━━ Provided records
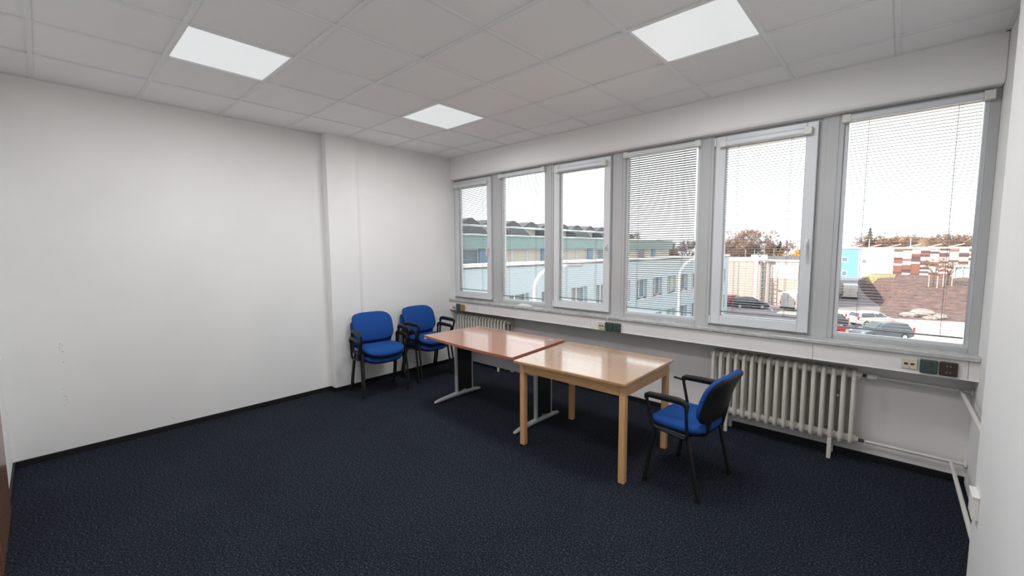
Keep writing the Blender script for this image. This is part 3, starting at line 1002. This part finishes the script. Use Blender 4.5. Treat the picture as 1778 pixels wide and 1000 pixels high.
for k, (x, y, s) in enumerate([(5.9, 60.9, 0.75), (7.0, 61.8, 1.1), (8.3, 61.8, 0.85), (7.6, 60.6, 0.6)]):
    def rw(h, a, tt, s=s):
        return (h * s, a * s * 0.8, tt * s)
    b = B().pad(2, 2, 2.3, [(0.8, 0.0), (1.0, 0.18), (0.95, 0.4), (0.7, 0.6), (0.3, 0.68)], rw, 12)
    b.v = [(p[0] + rnd.uniform(-.09, .09), p[1] + rnd.uniform(-.09, .09), p[2] + (rnd.uniform(-.06, .06) if p[2] > 0.01 else 0)) for p in b.v]
    tag(b.build('boulder', 'rock', loc=(x, y, bank_z(x, y) - 0.1)), RL_[k], 'boulder', 'boulders at the planted bank')


# ------------------------------------------------------------------ outside: office wing on the left
XW = -10.6
t = thing('office_wing', 'pale blue office wing with flat roof and sea green upper fascia, seen left', 'building', (XW, 28, 0))
yw0, yw1, yc = 3.0, 52.0, 28.0
cent = [28.5 + 3.05 * k - yc for k in range(-7, 8)]
hw = 0.95
wall = B()
edges = [yw0 - yc]
for c in cent:
    edges += [c - hw, c + hw]
edges.append(yw1 - yc)
for (z0, z1) in ((G0, -5.45), (-3.85, -2.35), (-0.78, 0.80)):
    wall.box(-0.4, 0, yw0 - yc, yw1 - yc, z0, z1)
for (z0, z1) in ((-5.45, -3.85), (-2.35, -0.78)):
    for i in range(0, len(edges), 2):
        if edges[i + 1] > edges[i]:
            wall.box(-0.4, 0, edges[i], edges[i + 1], z0, z1)
wall.box(-8.9, -0.4, yw1 - yc - 0.4, yw1 - yc, G0, 0.80)
wall.build('wall', 'wing_wall', t)
for (z0, z1) in ((-5.45, -3.85), (-2.35, -0.78)):
    for i, c in enumerate(cent):
        w_ = B()
        ring(w_, c - hw, c + hw, z0, z1, c - hw + 0.08, c + hw - 0.08, z0 + 0.08, z1 - 0.08, -1, 1)
        w_.box(c - 0.05, c + 0.05, -1, 1, z0 + 0.08, z1 - 0.08)
        w_.v = [(-0.30 + p[1] * 0.04, p[0], p[2]) for p in w_.v]
        wo = w_.build('window', 'wing_white', t)
        B().box(-0.32, -0.30, c - hw + 0.08, c + hw - 0.08, z0 + 0.08, z1 - 0.08).build('pane', 'far_glass', wo)
        B().box(-0.26, 0.10, c - hw - 0.06, c + hw + 0.06, z0 - 0.07, z0).build('ledge', 'wing_white', wo)
        if i % 2 == 0:
            B().box(-0.295, -0.275, c - hw + 0.1, c - hw + 0.55, z0 + 0.1, z1 - 0.1).build('curtain', 'curtain_orange' if i % 4 == 0 else 'curtain_green', wo)
        elif i % 3 == 0:
            B().box(-0.295, -0.275, c + hw - 0.6, c + hw - 0.1, z0 + 0.1, z1 - 0.1).build('curtain', 'curtain_green', wo)
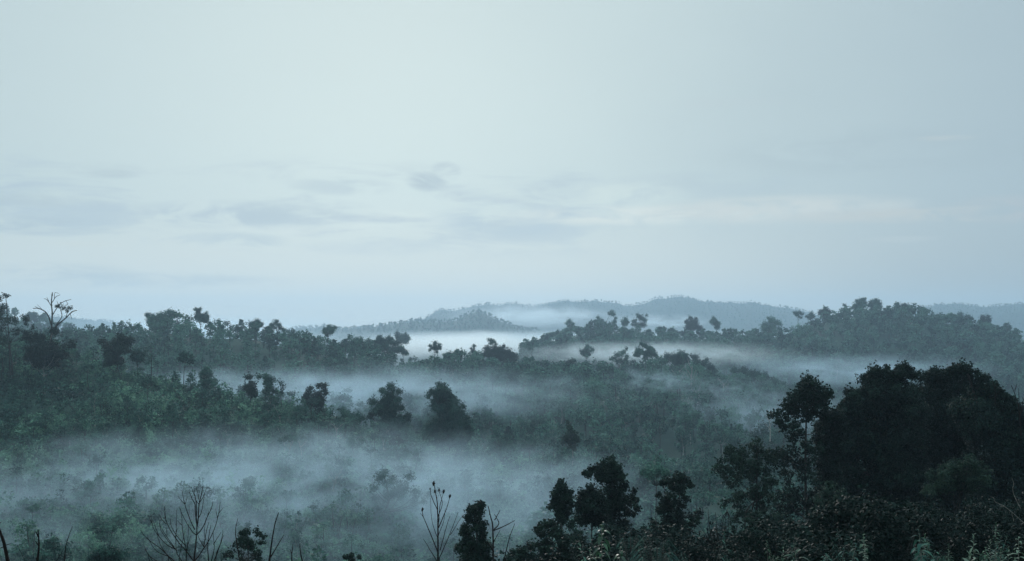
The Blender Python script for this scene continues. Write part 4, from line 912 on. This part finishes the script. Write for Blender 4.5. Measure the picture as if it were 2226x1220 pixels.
def wood(zone, n, box, sep, hlo, hhi, kinds, seed, patch=0.0, keepf=None):
    rng = np.random.RandomState(seed)
    x, y, xp = scatter(n, *box, rng)
    k = thin(x, y, sep); x, y, xp = x[k], y[k], xp[k]
    if patch:
        k = fbm(x / 38 + 9, y / 38) + rng.normal(size=len(x)) * .25 > patch; x, y, xp = x[k], y[k], xp[k]
    if keepf is not None:
        k = keepf(x, y, xp); x, y, xp = x[k], y[k], xp[k]
    z = H(x, y); h = rng.uniform(hlo, hhi, len(x)) * rng.choice([.75, 1, 1, 1.12], len(x))
    if zone == 'M': h = h * np.interp(y, [560, 615], [1, .84])      # lower wood along the ridge lines, where the tall trees stand out
    if zone == 'R': h = h * np.interp(y, [1000, 1055], [1, .86])
    if zone == 'N': h = h * np.interp(y, [290, 315], [1, .75])
    v = visible(x, y, z + h)
    for i in np.nonzero(v)[0]:
        cands.append((zone, x[i], y[i], z[i], h[i], kinds[rng.randint(len(kinds))], rng.randint(3)))
wood("N", 2600, (-80, 1400, 225, 372), 4.8, 3.0, 7.5, ["round", "tall", "clumped", "open", "bushy", "conical", "umbrella"], 1, -.12)
wood("V", 900, (-60, 1700, 112, 235), 5.5, 2.2, 4.8, ["clumped", "open", "bushy", "round"], 2, .0)
wood("M", 5000, (-80, 1900, 395, 662), 7.4, 9, 14.5, ["round", "bushy", "bushy", "clumped", "round", "tall", "conical"], 3)
wood("W", 2600, (1180, 2340, 165, 400), 5.5, 5, 8.5, ["round", "bushy", "bushy", "clumped", "tall"], 31)
wood("R", 5200, (1130, 2320, 800, 1105), 8.0, 9, 14, ["round", "bushy", "bushy", "clumped", "round", "tall"], 4, keepf=lambda x, y, xp: ~((xp > 1690) & (xp < 1790) & (y > 1030)))
wood("R", 900, (1650, 2330, 560, 800), 8.0, 8, 12, ["round", "bushy", "bushy", "clumped"], 14)
wood("L", 700, (-80, 330, 1120, 1320), 10, 10, 14, ["round", "bushy", "clumped"], 5)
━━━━
# [What is required]
For the entries above, count the lines that contain the string "finishes", and state that number without further comment.

# [Response to the exercise]
2